Unitary councils have 'manifestly failed' on diversity

By Laura Sharman | 05 October 2017

Not a single chief executive officer at 50 unitary councils comes from a black, Asian or minority ethnic (BAME) background, new research has revealed today.

The analysis by recruitment firm Green Park and campaigners Operation Black Vote (OBV) also found that only 4% of the leaders of unitary councils are from ethnic minority backgrounds, with only nine women in the same position.

It said the findings showed unitary authorities had ‘manifestly failed’ to ensure there is equal representation from women and those of an ethnic minority background in positions of power.

Chief executive officer of Green Park, Raj Tulsiani, said: ‘The findings serve to underline the reasons why political leaders are being confronted with a steady erosion of public trust in institutions.

‘For many, the absence of diversity in local government leadership is a clear signal that institutions don’t understand the need to modernise to reflect their constituents.

‘The upper echelons of leadership within England’s unitary authorities in no way resemble the diverse backgrounds of the residents and it simply isn’t acceptable.’

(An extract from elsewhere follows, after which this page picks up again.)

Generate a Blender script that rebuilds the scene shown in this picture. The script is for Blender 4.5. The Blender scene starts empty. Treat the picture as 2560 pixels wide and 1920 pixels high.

Director of OBV, Simon Woolley, added: ‘The findings are deeply troubling: public institutions like unitary authorities would be immeasurably more effective with a greater diversity of views to serve our increasingly multifaceted, multicultural society.

‘By honestly recognising the challenge and effectively dealing with it, we will massively unleash potential talent which would benefit every aspect of our society.’